Gabriela
For Argentina's Gabriela, music has always been about exploration and challenging the norm. On her sixth album, Viento Rojo (Red Wind) (Intuition), she says she tried "to oppose all the internal and external noises we have to live with. Everybody's afraid of silence."
It's a record of very calm moments, such as "Hay Senales Claras" (There Are Signs) where the sound seems almost suspended in the air, borne up by a voice that swoops and glides and backing musicians, including violin, cello, and bass, and avant-garde-and-beyond guitar icon Bill Frisell, whose playing is very empathetic throughout.

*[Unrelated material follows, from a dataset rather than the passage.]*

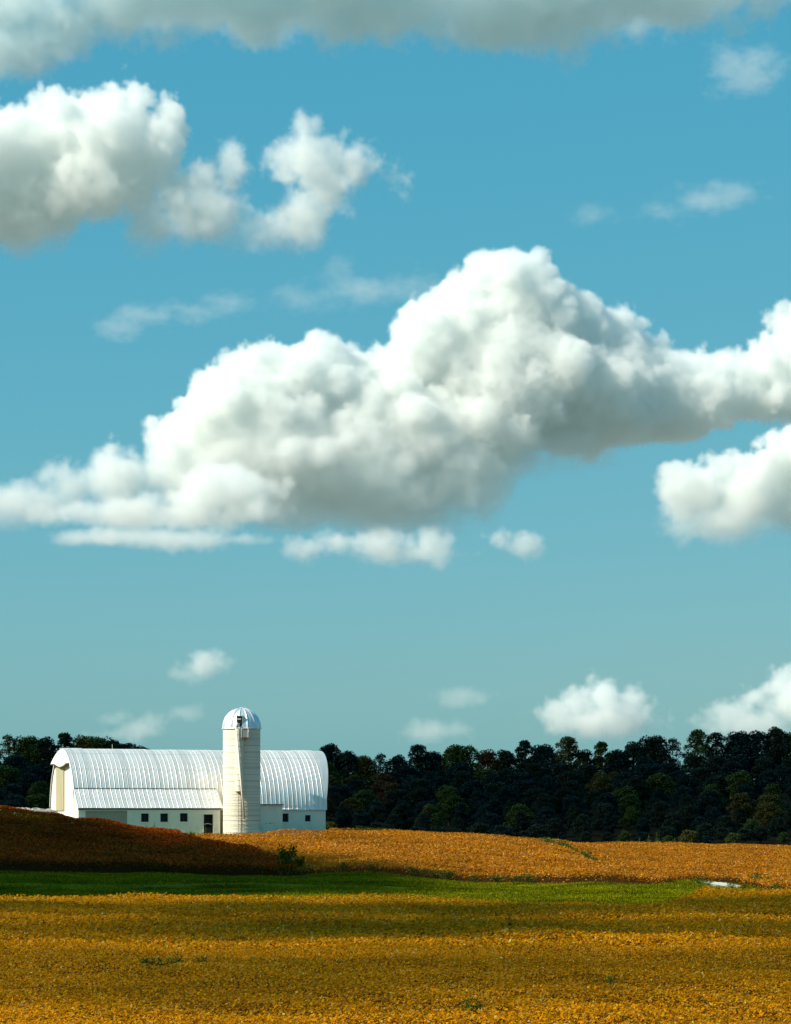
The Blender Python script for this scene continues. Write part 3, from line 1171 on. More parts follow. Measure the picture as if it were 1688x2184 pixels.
# ladder below the chute: side rails and rungs
m = MB()
lx = onsilo(513, 1700).x
ly = -math.sqrt(SR ** 2 - lx ** 2)
for s in (-.20, .20):
    m.tube([(lx + s, ly - .14, .5), (lx + s, ly - .14, zb_ + .6)], .02, 6)
rustm = plain('rusty_ladder', (.25, .19, .12), .8, .2)
lad = m.build('ladder', rustm, silo)
m = MB()
m.tube([(-.20, 0, 0), (.20, 0, 0)], .02, 6)
rme = m.mesh('rung', rustm)
q = .8
while q < zb_ + .3:
    mesh_obj('rung', rme, lad, (lx, ly - .14, q))
    q += .33
# working platform under the dome, to the right of the ladder
pa = onsilo(516, 1572)
pb = onsilo(531, 1572)
m = MB()
z0 = SH - 1.05
m.box((pa.x, -SR - .85, z0), (pb.x, -SR + .12, z0 + .07))
plat = m.build('platform', eave_wood, silo)
m = MB()
galv = plain('galvanised_sheet', (.22, .25, .25), .5, .3)
m.box((pa.x, -SR - .85, z0 + .071), (pb.x, -SR - .82, z0 + .78))
m.box((pa.x, -SR - .819, z0 + .071), (pa.x + .03, -SR + .1, z0 + .78))
m.build('side_panel', galv, plat)
m = MB()
for cx_, cy_ in ((pa.x + .03, -SR - .87), (pb.x - .02, -SR - .87), (pb.x - .02, -SR + .05)):
    m.tube([(cx_, cy_, z0), (cx_, cy_, z0 + 1.0)], .028, 6)
m.tube([(pa.x + .03, -SR - .87, z0 + 1.0), (pb.x - .02, -SR - .87, z0 + 1.0), (pb.x - .02, -SR + .05, z0 + 1.0)], .026, 6)
m.build('guard_rail', white_trim, plat)

# pale rubble bank at the gable foot
stone = plain('pale_rubble', (.27, .26, .22), .95, 0, .35, 2)
m = MB()
for k in range(170):
    s, q = rnd.uniform(-7, -.2), rnd.uniform(-2.5, 7.5)
    p = barn_m @ Vector((s, q, 0))
    pp = pix(p.x, p.y)
    zg = float(height(pp, p.y))
    bank = 2.55 - .34 * max(0, 1.5 - q) - .18 * abs(s)
    z = max(zg, BZ + bank * rnd.uniform(.7, 1.0))
    r = rnd.uniform(.22, .55)
    mat_ = Matrix.Translation((p.x, p.y, z)) @ Matrix.Rotation(rnd.uniform(0, 6), 4, 'Z') @ Matrix.Rotation(rnd.uniform(-.5, .5), 4, 'X') @ Matrix.Diagonal((r * rnd.uniform(.8, 1.5), r, r * rnd.uniform(.5, .8), 1))
    e = bmesh.ops.create_icosphere(m.bm, subdivisions=1, radius=1, matrix=mat_)
    for v in e['verts']:
        v.co += Vector((rnd.uniform(-1, 1), rnd.uniform(-1, 1), rnd.uniform(-1, 1))) * r * .15
tag(m.build('rubble', stone), 'pale grey rubble bank heaped at the foot of the barn gable', 'rubble', kind='stuff')
m = MB()                                      # the earth core of the bank below the stones
core = []
for s in range(0, 9):
    row = []
    for q in range(0, 13):
        ls, lq = -7.5 + s * .93, -3 + q * .95
        p = barn_m @ Vector((ls, lq, 0))
        bank = 2.35 - .34 * max(0, 1.5 - lq) - .18 * abs(ls) - .5 * max(0, lq - 7)
        zg = float(height(pix(p.x, p.y), p.y))
        edge = s in (0,) or q in (0, 12)
        row.append(m.bm.verts.new((p.x, p.y, zg - .3 if edge else max(zg - .05, BZ + bank + rnd.uniform(-.1, .1)))))
    core.append(row)
for s in range(8):
    for q in range(12):
        m.bm.faces.new((core[s][q], core[s + 1][q], core[s + 1][q + 1], core[s][q + 1]))
tag(m.build('earth_bank', plain('dry_pale_earth', (.34, .25, .14), .95, 0, .3, 1.2), smooth=True), 'dry pale earth ramp rising to the barn gable', 'bank', kind='structure')

# ------------------------------------------------------------------ trees, shrubs, weeds
bark = plain('tree_bark', (.06, .045, .035), .95, 0, .4, 4)


def foliage_mat(name, stops):
    return leaf_mat(name, stops, None, 0.15)


FOL = {
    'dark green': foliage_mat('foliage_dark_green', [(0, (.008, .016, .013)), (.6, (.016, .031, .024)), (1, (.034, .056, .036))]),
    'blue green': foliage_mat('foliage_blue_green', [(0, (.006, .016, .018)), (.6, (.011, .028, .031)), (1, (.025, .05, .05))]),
    'mid green': foliage_mat('foliage_mid_green', [(0, (.018, .032, .010)), (.6, (.045, .080, .022)), (1, (.085, .125, .03))]),
    'olive': foliage_mat('foliage_olive', [(0, (.028, .030, .009)), (.6, (.075, .075, .022)), (1, (.12, .11, .03))]),
    'russet': foliage_mat('foliage_russet', [(0, (.03, .02, .010)), (.6, (.080, .048, .024)), (1, (.12, .08, .035))]),
}


def crown_mesh(seed, width, hgt, base, lobes, leaves, leaf, open_=0.0):
    r = np.random.default_rng(seed)
    P, = [[]]
    cents = []
    for k in range(lobes):
        s = (k + .5) / lobes
        zz = base + (hgt - base) * (0.12 + .80 * s)
        env = math.sin(math.pi * min(1, .18 + .80 * s)) ** .7
        rad = width * .5 * env * r.uniform(.25, .80)
        a = k * 2.4 + r.uniform(-.5, .5)
        lr = width * r.uniform(.20, .30) * (1 - .25 * s)
        c = np.array([math.cos(a) * rad, math.sin(a) * rad, zz])
        cents.append((c, lr))
    cents.append((np.array([r.uniform(-.4, .4), r.uniform(-.4, .4), hgt - width * .16]), width * .17))
    for c, lr in cents:
        n = int(leaves / len(cents) * (lr / (width * .2)) ** 2)
        d = r.normal(size=(n, 3))
        d /= np.linalg.norm(d, axis=1)[:, None]
        d[:, 2] = np.where(d[:, 2] < -.3, -d[:, 2] * .6, d[:, 2])
        # sub-clumps give each lobe a broken edge
        sub = r.normal(size=(9, 3))
        sub /= np.linalg.norm(sub, axis=1)[:, None]
        near = (d @ sub.T).max(1)
        rr = lr * (0.70 + .38 * near) * r.uniform(.72, 1.06, n)
        keep = r.uniform(size=n) > open_ * (near < .75)
        P.append((c + d * rr[:, None] * np.array([1, 1, .82]))[keep])
    P = np.concatenate(P)
    global rng
    save, rng = rng, r
    me = leaf_field('crown', P, leaf * r.uniform(.6, 1.4, len(P)), 0.25, FOL['dark green'])
    rng = save
    m = MB()
    m.tube([(0, 0, -.6), (.05, .03, base * .6), (-.05, .02, base + (hgt - base) * .45), (0, 0, hgt * .86)], [.30, .24, .15, .03], 8)
    for c, lr in cents[::2]:
        z0 = max(base * .7, c[2] - 2.2)
        m.tube([(0, 0, z0), tuple(c * np.array([.55, .55, 0]) + np.array([0, 0, (z0 + c[2]) / 2 + .2])), tuple(c)], [.12, .08, .03], 5)
    return me, m.mesh('trunk', bark)


KINDS = [
    ('round crowned', crown_mesh(1, 8.6, 14, 1.2, 22, 9500, .40)),
    ('broad crowned', crown_mesh(2, 10.0, 13, 1.2, 26, 11000, .41)),
    ('upright', crown_mesh(3, 6.8, 15, 1.0, 22, 8500, .39)),
    ('loose topped', crown_mesh(4, 8.0, 15, 1.5, 19, 7200, .38, .4)),
    ('lumpy', crown_mesh(5, 9.2, 12.5, 1.0, 19, 9500, .40, .1)),
    ('open branched', crown_mesh(6, 7.4, 15.5, 2.0, 17, 5200, .36, .6)),
]
FOOT = crown_mesh(8, 6.0, 6.0, .3, 15, 5000, .27)


SEEN = set()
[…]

"I was experimenting with samplers, and using my grandmother's crystal glasses, anything I could think of." |
"This record's a real step forward," observed Townsend. "The instrumentation is unusual for music of this kind, it's all string ensembles. It's a very woody, warm treatment."
Viento Rojo is the culmination of a long road for Gabriela Morrone, now 54. Starting out in Buenos Aires, played in a band then she fled her homeland and its miliary dictatorship in the ‘70s, because "if you were a rock musician at they time, they thought you were a guerilla, and you ended up in jail."
She eventually settled in Los Angeles, recording with the likes of David Lindley and Alex Acuna . But it wasn't until she returned home in 1990, to a less turbulent political climate, that things really began to change.
"I was experimenting with samplers, and using my grandmother's crystal glasses, anything I could think of," she recalled. "It wasn't that folk-ish any more. I was very influenced by people like David Sylvian and the Blue Nile."
The resultant record, Altas Planicies, stood well outside the mainstream of both pop and folk, but "what I was doing didn't fit into what was happening musically in Argentina."
She'd actually planned on making one more album, then quitting music to "become a writer or a comedian or something," when she wrote lyrics for a Frisell tune, "Rambler," and sent them to him.
"He loved them and contacted me. One thing led to another and we recorded Detras del Sol, whose personnel included Frisell and Eyvind Kang on violin.
"I brought the songs, but beyond that it was a totally improvised record. It was like playing with a garage band from Mars!"
The record went on to win the prestigious Deutschen Schallplattenkritik award in 1997, and be named one of the Top 10 records of the decade by Acoustic Guitar Magazine. It certainly gave Gabriela the impetus to continue with music, and move ahead to Viente Rojo.
"I wanted this to be a totally different road. I'd thought of a project without drums, a floating thing, with strings the main sound. I asked Bill to arrange it. I wanted it to be as Zen as possible. I even try to keep my lyrical images as simple as possible."
Recorded in just three days, it has a intimate, dreamlike quality, the voice and guitar filled out by the other instruments, making songs like the title track into something almost like chamber-folk.
"What's different about Gabriela's music is that it has the warmth of folk music from South America, but it has the harmonic sophistication of studied work," suggested Townsend. "So the pallette is more interesting and challenging." However, it's unlikely to make her known at home, because "my records aren't distributed in Argentina, and haven't been for a decade."
She doesn't perform there, and travels to America to make her albums. And, although Viente Rojo only appeared recently, Gabriela is already looking ahead to a new disc, yet another collaboration with Frisell.
"I'm working on the next project, which I think will happen at the end of this year," she said. I know it'll be another road, with different instrumentation, but beyond that it's still a mystery."